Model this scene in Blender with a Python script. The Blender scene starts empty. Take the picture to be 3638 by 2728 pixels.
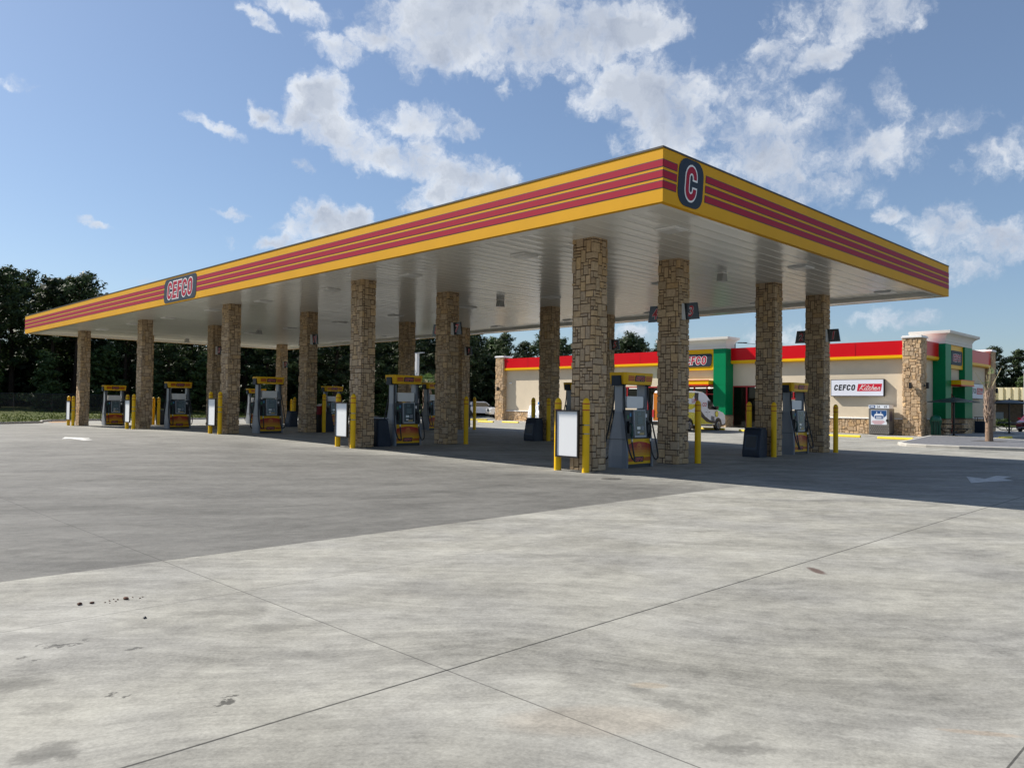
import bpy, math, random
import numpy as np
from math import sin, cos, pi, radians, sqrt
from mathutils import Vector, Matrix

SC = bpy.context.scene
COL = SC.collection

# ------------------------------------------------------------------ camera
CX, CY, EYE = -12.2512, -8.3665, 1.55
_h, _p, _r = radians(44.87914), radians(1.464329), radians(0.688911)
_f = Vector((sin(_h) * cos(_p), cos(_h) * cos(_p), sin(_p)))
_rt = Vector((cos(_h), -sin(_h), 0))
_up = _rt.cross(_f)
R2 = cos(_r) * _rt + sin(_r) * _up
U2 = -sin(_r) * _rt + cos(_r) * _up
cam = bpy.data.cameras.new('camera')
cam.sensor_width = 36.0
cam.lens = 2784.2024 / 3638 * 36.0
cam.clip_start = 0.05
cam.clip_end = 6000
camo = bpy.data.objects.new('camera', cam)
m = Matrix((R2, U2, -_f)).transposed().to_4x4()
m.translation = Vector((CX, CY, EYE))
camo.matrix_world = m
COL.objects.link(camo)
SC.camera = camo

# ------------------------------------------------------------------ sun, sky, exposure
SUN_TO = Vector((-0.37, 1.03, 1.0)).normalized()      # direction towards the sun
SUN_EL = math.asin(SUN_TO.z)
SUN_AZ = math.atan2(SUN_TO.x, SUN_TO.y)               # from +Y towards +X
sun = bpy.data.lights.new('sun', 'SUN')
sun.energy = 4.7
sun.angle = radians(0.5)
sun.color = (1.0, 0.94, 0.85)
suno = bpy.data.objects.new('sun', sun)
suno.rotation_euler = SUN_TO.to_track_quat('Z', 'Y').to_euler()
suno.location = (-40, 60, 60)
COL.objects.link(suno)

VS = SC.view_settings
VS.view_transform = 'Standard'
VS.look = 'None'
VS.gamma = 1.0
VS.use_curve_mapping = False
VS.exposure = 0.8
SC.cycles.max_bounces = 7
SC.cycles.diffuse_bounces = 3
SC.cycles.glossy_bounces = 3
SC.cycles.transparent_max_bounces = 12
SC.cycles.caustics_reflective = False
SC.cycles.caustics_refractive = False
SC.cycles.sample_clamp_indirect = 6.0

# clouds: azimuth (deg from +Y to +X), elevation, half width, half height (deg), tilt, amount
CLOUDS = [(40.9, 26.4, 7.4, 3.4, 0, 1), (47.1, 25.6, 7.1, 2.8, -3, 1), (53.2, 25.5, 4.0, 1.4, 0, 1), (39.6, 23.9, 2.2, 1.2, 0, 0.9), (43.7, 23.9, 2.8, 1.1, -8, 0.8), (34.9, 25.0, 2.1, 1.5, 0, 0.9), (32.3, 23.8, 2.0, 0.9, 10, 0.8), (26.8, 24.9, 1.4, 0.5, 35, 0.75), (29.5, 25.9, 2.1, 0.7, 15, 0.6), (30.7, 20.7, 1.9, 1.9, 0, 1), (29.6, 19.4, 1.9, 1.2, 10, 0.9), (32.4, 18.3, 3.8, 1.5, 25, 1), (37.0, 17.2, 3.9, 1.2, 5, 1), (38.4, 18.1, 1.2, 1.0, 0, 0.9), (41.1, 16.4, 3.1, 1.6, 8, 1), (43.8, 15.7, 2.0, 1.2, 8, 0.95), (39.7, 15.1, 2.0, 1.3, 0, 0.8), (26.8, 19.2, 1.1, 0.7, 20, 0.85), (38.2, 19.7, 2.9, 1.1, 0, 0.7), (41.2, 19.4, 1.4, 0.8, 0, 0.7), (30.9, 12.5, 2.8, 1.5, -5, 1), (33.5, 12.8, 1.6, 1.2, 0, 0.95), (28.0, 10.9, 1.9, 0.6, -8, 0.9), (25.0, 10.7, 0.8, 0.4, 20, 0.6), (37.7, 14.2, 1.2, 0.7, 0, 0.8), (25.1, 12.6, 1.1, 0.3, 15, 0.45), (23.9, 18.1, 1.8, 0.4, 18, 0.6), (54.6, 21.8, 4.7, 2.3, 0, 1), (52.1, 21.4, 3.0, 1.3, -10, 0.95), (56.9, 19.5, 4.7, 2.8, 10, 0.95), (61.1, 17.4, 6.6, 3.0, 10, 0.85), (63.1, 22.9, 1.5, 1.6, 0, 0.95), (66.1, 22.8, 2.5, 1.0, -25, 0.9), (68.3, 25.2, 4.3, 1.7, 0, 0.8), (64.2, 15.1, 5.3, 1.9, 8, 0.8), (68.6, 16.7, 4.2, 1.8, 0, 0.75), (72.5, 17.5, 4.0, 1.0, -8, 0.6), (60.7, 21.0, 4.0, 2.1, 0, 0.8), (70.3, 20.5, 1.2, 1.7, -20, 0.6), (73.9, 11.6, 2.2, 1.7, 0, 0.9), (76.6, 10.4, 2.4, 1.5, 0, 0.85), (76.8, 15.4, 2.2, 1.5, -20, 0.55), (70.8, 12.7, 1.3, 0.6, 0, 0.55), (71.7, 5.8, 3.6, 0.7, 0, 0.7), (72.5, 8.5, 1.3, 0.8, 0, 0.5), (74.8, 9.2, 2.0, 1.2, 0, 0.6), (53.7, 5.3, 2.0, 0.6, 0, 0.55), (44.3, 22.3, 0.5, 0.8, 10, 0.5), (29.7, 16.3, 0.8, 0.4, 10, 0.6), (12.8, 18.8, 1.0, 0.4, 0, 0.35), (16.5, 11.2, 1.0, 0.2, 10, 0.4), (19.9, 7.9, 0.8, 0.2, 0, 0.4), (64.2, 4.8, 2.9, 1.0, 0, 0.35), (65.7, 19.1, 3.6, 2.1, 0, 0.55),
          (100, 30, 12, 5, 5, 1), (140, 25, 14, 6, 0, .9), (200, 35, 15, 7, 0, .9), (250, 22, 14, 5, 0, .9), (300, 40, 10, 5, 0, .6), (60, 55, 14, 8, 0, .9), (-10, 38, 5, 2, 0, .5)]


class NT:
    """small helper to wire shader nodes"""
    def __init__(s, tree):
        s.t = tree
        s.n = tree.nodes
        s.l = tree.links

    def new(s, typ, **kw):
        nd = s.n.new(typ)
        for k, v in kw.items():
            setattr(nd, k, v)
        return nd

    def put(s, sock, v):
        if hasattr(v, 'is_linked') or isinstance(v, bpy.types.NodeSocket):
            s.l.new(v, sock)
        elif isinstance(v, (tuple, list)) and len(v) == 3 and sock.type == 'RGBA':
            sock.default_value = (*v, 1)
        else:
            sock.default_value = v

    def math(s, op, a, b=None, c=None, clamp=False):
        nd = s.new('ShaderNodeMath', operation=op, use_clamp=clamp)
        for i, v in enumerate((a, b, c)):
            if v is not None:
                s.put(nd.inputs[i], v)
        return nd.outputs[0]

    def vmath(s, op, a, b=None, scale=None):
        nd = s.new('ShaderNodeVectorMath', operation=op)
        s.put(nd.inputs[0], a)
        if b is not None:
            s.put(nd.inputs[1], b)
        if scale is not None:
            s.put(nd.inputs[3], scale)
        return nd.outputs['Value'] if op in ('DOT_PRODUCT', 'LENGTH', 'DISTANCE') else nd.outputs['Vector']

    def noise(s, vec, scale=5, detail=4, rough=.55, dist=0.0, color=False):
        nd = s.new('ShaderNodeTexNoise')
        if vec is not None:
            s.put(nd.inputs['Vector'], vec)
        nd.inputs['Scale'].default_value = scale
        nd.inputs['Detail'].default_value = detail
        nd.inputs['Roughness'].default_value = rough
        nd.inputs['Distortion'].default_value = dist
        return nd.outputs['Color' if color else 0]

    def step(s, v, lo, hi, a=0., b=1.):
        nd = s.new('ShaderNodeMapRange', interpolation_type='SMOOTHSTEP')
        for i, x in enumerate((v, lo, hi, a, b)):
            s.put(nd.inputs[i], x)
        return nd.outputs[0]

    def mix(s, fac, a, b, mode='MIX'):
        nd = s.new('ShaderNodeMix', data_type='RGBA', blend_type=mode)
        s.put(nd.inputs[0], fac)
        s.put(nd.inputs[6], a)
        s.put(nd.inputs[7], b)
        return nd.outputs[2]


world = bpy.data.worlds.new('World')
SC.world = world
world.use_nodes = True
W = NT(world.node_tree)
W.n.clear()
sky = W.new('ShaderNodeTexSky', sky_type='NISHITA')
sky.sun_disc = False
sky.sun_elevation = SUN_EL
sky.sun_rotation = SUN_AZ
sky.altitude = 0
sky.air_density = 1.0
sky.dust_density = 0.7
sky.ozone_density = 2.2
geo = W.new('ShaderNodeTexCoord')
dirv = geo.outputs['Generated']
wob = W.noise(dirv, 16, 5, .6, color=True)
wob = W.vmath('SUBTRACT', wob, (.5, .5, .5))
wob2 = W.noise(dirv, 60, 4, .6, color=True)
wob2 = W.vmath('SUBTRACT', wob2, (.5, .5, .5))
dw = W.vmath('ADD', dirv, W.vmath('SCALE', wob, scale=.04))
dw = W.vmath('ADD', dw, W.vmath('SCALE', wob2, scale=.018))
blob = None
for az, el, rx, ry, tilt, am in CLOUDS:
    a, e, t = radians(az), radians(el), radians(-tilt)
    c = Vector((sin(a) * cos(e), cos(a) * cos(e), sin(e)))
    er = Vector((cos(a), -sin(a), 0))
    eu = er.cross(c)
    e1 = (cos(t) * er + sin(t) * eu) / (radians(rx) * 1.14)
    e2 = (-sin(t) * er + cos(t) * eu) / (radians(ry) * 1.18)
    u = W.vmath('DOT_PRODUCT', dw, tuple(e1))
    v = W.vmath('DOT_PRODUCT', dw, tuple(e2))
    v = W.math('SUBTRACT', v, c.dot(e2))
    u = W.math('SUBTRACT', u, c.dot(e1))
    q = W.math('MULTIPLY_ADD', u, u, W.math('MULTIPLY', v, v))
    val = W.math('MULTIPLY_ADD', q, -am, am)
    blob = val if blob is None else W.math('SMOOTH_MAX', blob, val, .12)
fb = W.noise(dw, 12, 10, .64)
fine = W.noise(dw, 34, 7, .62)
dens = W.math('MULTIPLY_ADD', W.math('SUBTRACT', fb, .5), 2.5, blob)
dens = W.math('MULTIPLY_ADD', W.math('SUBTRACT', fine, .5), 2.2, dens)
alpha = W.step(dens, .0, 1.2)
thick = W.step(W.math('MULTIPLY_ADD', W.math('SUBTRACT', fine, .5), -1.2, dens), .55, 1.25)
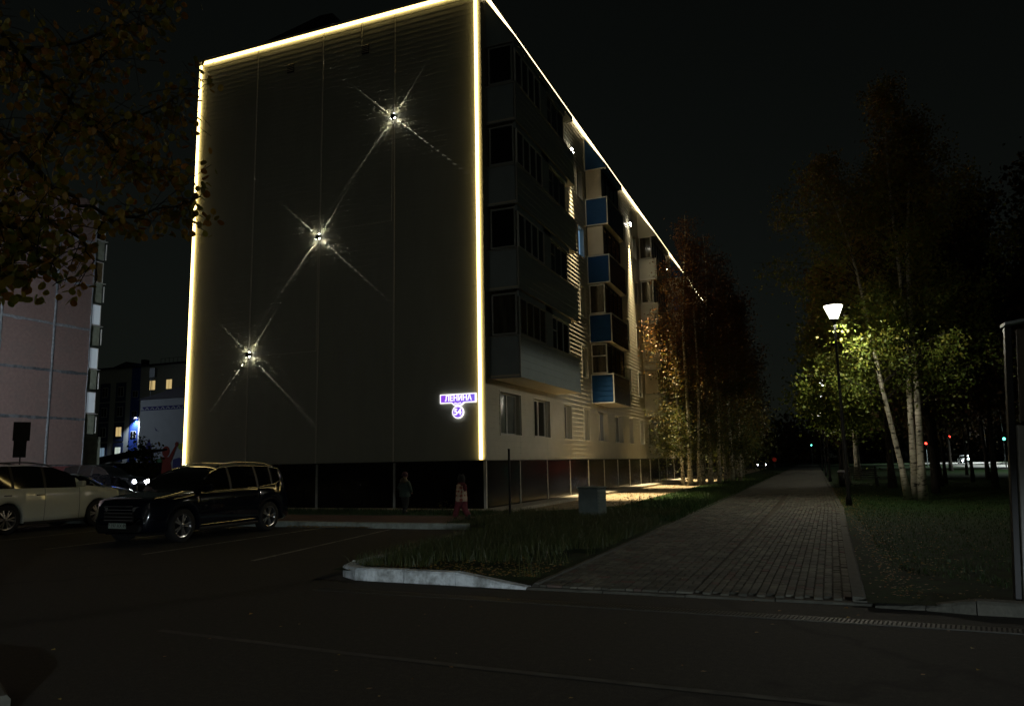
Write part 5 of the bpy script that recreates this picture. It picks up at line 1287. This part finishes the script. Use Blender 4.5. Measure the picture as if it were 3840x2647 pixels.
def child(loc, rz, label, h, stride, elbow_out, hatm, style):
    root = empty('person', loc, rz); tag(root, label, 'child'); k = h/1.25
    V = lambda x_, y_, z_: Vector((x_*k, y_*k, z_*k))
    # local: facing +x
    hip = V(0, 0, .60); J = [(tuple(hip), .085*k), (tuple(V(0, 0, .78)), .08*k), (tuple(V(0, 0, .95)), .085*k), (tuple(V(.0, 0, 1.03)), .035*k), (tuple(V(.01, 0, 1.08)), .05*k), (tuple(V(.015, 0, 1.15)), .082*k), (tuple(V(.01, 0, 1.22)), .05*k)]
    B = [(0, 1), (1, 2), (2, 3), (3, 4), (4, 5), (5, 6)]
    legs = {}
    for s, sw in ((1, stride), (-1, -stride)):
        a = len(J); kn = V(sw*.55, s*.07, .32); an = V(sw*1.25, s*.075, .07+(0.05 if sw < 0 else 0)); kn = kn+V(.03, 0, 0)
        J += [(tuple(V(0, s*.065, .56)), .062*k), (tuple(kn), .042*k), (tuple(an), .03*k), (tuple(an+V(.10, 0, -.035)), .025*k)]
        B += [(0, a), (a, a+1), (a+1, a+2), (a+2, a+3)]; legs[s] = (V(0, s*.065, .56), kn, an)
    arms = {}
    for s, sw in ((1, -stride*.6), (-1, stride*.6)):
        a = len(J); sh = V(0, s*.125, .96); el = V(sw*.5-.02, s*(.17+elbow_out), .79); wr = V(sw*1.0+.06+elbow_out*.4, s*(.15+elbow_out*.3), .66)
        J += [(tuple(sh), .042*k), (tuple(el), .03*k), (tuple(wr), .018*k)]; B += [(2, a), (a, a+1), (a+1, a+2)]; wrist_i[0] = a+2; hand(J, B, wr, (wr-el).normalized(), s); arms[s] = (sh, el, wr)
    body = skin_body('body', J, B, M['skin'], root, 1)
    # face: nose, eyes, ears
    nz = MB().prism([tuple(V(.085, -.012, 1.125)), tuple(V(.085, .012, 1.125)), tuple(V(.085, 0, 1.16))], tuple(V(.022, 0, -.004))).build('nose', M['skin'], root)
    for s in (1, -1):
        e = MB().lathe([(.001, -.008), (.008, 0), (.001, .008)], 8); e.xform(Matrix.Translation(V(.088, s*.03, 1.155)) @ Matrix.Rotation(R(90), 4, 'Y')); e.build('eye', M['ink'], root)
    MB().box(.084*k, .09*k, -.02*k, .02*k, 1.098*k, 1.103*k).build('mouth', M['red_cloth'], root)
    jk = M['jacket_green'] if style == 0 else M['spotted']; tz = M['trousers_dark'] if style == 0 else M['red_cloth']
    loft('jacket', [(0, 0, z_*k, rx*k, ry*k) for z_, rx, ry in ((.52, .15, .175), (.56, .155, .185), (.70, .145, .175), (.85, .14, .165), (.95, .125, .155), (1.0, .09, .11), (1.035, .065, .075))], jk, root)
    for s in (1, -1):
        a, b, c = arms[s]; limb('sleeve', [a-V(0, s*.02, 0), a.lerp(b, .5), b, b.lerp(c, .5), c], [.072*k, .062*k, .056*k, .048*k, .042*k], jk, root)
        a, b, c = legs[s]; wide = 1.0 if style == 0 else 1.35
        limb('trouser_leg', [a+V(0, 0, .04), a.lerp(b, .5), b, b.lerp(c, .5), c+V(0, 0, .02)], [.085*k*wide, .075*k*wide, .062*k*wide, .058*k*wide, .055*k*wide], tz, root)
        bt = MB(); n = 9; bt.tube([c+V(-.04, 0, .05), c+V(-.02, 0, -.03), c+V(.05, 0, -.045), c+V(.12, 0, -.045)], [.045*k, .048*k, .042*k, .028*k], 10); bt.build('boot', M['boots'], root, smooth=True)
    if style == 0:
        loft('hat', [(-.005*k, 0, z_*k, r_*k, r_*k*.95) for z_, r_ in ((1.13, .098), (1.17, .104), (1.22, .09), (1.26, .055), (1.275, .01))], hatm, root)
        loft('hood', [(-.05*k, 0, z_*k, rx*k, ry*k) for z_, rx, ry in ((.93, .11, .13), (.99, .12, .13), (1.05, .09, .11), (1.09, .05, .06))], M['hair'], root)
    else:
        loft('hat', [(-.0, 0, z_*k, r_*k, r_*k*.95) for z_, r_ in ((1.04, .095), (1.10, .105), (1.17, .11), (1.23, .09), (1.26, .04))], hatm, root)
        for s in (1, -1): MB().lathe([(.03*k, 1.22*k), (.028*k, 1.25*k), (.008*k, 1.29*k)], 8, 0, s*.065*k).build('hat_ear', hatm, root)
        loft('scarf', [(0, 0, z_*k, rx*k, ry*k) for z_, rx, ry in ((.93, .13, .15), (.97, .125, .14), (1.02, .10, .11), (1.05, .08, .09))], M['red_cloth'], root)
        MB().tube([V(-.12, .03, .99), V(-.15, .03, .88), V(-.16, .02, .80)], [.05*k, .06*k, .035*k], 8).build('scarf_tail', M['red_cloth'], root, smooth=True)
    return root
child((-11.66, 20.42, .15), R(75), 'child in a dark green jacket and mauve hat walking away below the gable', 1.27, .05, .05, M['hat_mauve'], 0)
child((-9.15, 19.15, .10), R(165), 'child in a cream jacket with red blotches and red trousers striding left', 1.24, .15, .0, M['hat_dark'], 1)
= = = = = = =
** PROBLEM **
Exactly reproduce the run of lines from the start of the listing through the line with "COL = SC.collection", inclusive; pictures are not copied.

** EXERCISE RESULT **
Model this scene in Blender with a Python script. The Blender scene starts empty. Take the picture to be 3638 by 2728 pixels.
import bpy, math, random
import numpy as np
from math import sin, cos, pi, radians, sqrt
from mathutils import Vector, Matrix

SC = bpy.context.scene
COL = SC.collection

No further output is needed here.